Lifetakes: I’m a Cliché
| January 10, 2019Growing up out of town, I was atypical by default. As one of the only students in my class without a television at home, I couldn’t participate in many of the discussions at recess. Birthday parties saw me sitting on the side, unable to partake of the non-chalav Yisrael cakes and ice cream. In first grade when we were learning about Thanksgiving, a classmate enlightened me: Holiday is the English word for Yom Tov.
Being different is not easy on a kid. To combat feelings of inadequacy among my peers, I decided to be more. More different because I’d be more mature; on the sidelines by design rather than by default. Think Tallie Delmark from Miriam Kosman’s Family for a While or Dicey from Cynthia Voigt’s Tillerman series. They were my role models in this endeavor.

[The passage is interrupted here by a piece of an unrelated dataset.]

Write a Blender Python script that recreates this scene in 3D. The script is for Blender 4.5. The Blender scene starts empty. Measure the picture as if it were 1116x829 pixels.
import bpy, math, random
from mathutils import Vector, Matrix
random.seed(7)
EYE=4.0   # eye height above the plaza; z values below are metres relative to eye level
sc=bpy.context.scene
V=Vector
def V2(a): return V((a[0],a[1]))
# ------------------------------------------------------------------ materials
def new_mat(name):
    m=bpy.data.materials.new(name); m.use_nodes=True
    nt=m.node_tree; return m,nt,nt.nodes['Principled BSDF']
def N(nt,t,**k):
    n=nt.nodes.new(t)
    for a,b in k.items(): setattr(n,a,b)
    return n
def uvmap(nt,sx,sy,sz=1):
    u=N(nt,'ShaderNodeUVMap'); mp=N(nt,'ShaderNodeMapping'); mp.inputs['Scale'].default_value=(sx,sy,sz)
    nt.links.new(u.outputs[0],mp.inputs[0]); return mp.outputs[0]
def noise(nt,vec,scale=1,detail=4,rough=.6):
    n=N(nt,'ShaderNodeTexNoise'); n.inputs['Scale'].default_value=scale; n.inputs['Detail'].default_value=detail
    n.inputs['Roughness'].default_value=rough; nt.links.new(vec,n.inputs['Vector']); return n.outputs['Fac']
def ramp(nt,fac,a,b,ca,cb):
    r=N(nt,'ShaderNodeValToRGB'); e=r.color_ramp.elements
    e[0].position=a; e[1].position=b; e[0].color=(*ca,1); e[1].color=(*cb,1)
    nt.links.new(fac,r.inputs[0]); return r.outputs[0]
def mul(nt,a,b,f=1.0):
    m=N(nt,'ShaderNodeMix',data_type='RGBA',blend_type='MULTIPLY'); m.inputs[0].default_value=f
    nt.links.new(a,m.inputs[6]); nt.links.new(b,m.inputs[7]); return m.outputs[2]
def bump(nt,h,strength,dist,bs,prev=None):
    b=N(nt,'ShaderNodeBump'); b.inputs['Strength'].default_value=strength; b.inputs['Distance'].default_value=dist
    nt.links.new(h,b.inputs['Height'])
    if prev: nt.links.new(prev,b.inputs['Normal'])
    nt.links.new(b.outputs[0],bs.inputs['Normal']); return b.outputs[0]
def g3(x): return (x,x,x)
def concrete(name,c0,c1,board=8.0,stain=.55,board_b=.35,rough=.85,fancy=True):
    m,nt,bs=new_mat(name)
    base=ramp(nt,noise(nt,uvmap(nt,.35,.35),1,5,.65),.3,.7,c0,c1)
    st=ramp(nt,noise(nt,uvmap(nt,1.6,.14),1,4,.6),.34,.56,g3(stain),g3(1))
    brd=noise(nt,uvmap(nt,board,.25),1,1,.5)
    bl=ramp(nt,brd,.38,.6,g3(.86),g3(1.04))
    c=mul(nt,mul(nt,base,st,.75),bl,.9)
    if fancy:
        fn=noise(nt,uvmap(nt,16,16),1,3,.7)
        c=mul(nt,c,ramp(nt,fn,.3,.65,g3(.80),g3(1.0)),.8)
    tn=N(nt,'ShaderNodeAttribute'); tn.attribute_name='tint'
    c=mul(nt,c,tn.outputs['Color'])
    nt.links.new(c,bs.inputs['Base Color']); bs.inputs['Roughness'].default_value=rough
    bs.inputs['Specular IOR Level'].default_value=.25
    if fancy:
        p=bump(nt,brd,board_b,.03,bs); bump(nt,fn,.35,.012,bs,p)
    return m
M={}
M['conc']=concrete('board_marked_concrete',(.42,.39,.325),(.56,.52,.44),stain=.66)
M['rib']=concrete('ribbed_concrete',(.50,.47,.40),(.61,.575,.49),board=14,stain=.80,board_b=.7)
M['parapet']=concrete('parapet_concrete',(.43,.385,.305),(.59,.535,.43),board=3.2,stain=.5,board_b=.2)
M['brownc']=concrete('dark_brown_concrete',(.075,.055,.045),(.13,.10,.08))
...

I decided I wanted short hair, since everyone else had long hair. I refused to care about what people thought about my shoes. I liked English lit and writing. And I rejected Harry Potter, sure that if he had taken the world by storm, he must be the most inane character ever conceived. I was unwilling to discover I was as spineless as the best of them.
And today?
I wonder where the time has gone. I talk recipes and supper ideas. I discuss kids’ clothing. I gripe about the price of shoes. I imagine the worst when my husband is five minutes late. I grumble about the week between camp and school. I complain about my cleaning lady, although I know I’ll never give her up. I talk about the weather, for goodness’ sake. I worry about wrinkles. I still like writing, but when all else fails, I reread Harry Potter. In other words, I’ve become a cliché.

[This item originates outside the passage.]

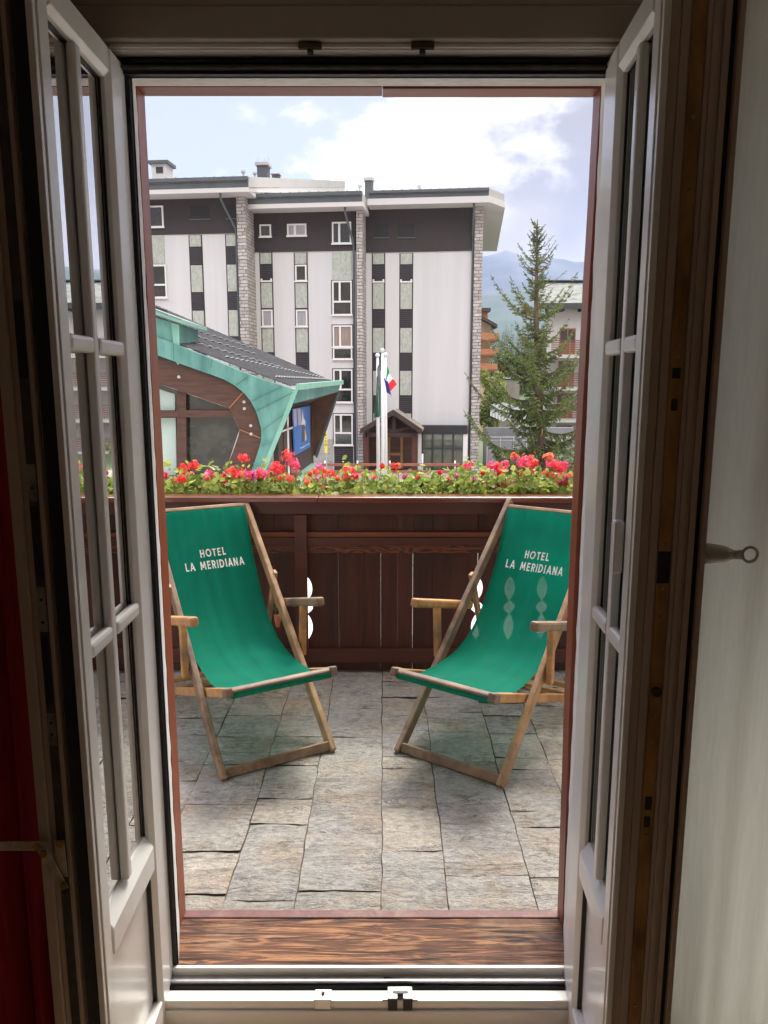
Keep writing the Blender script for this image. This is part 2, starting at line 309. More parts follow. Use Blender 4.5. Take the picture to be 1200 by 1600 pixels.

I’m a mother who wishes for a clean house and kids who don’t fight. And someone to make my suppers. I’m a wife who wishes she didn’t complain to her husband about a messy house and kids who fight. And wants him to take her out for dinner.

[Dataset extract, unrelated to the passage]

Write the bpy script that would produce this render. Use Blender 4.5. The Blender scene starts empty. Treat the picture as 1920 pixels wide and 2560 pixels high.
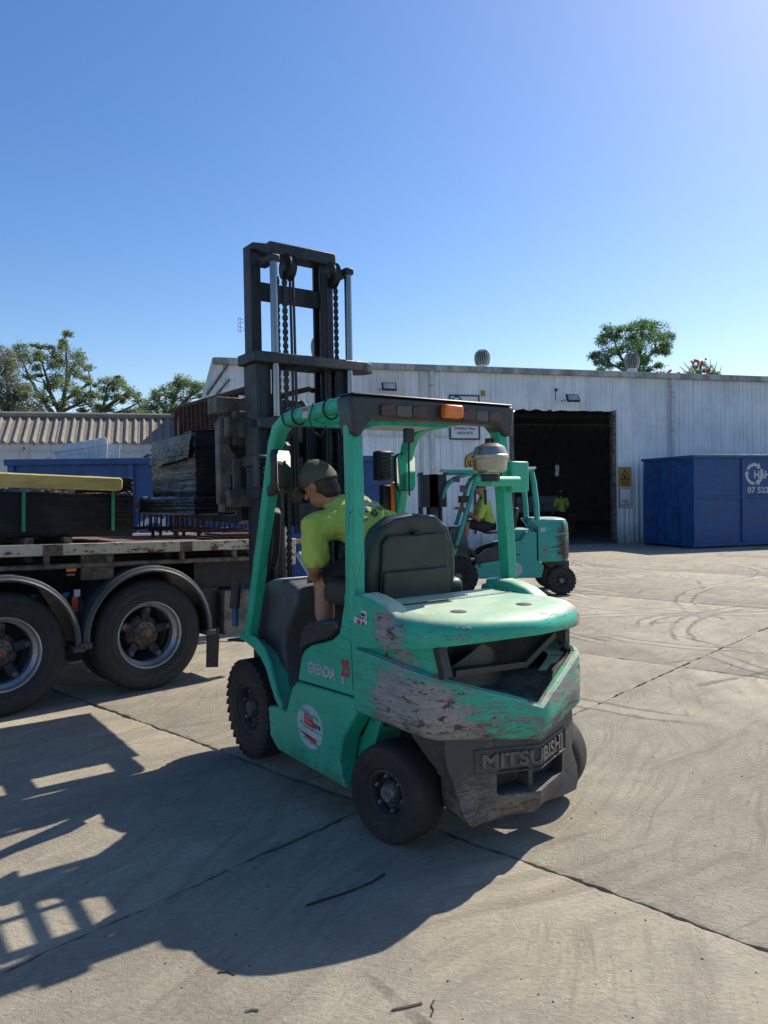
import bpy, bmesh, math, random
from mathutils import Vector, Matrix
random.seed(7)
R = math.radians
scn = bpy.context.scene
COL = scn.collection

# ------------------------------------------------------------------ camera, sky, sun, exposure
cam_d = bpy.data.cameras.new('camera'); cam_d.sensor_fit = 'HORIZONTAL'; cam_d.sensor_width = 36.0
cam_d.lens = 36.0 * 1900 / 1920; cam_d.clip_start = 0.05; cam_d.clip_end = 2000
cam = bpy.data.objects.new('camera', cam_d); COL.objects.link(cam)
PITCH = math.atan(40 / 1900.0); ROLL = 0.016
fw_ = Vector((0, math.cos(PITCH), -math.sin(PITCH))); r0 = Vector((1, 0, 0)); u0 = Vector((0, math.sin(PITCH), math.cos(PITCH)))
cr = r0 * math.cos(ROLL) - u0 * math.sin(ROLL); cu = r0 * math.sin(ROLL) + u0 * math.cos(ROLL)
mw = Matrix((cr, cu, -fw_)).transposed().to_4x4(); mw.translation = (0, 0, 1.76)
cam.matrix_world = mw
scn.camera = cam

SUN_EL, SUN_AZ = R(45), math.atan2(0.72, 0.694)      # azimuth clockwise from +Y
sdir = Vector((math.sin(SUN_AZ) * math.cos(SUN_EL), math.cos(SUN_AZ) * math.cos(SUN_EL), math.sin(SUN_EL)))
w = bpy.data.worlds.new('World'); scn.world = w; w.use_nodes = True
wn = w.node_tree; bg = wn.nodes['Background']
sky = wn.nodes.new('ShaderNodeTexSky'); sky.sky_type = 'NISHITA'; sky.sun_disc = False
sky.sun_elevation = SUN_EL; sky.sun_rotation = SUN_AZ; sky.altitude = 0
sky.air_density = 1.0; sky.dust_density = 0.6; sky.ozone_density = 1.0
hsv = wn.nodes.new('ShaderNodeHueSaturation'); hsv.inputs['Saturation'].default_value = 1.34; hsv.inputs['Hue'].default_value = 0.508
wn.links.new(sky.outputs[0], hsv.inputs['Color']); wn.links.new(hsv.outputs[0], bg.inputs[0]); bg.inputs[1].default_value = 0.114
sl = bpy.data.lights.new('sun', 'SUN'); sl.energy = 4.6; sl.angle = R(0.5); sl.color = (1.0, 0.93, 0.82)
so = bpy.data.objects.new('sun', sl); COL.objects.link(so); so.rotation_euler = (-sdir).to_track_quat('-Z', 'Y').to_euler()
so.location = sdir * 60
vs = scn.view_settings; vs.view_transform = 'Standard'; vs.look = 'None'; vs.gamma = 1.0; vs.exposure = 0.45; vs.use_curve_mapping = False

# ------------------------------------------------------------------ helpers
def hx(h):
    c = [int(h[i:i + 2], 16) / 255 for i in (0, 2, 4)]
    return tuple(x / 12.92 if x <= .04045 else ((x + .055) / 1.055) ** 2.4 for x in c)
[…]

I’m a cliché. And proud of it (most of the time, anyway).
Because being a cliché means I’ve matured into myself. It means I’ve attained a level of security so that I no longer feel the need to announce myself by standing out in the crowd. When I switched to an in-town high school, my greatest ambition was to lose my out-of-town identity. But I had no idea how to do that, so I attracted the wrong kind of attention instead. Nothing bad, but looking back, I’m embarrassed at my immaturity. I talked loudly. I argued the unpopular opinion just to talk. I colored in class…. I’m embarrassed at how I behaved as a teen. Cliché, or what?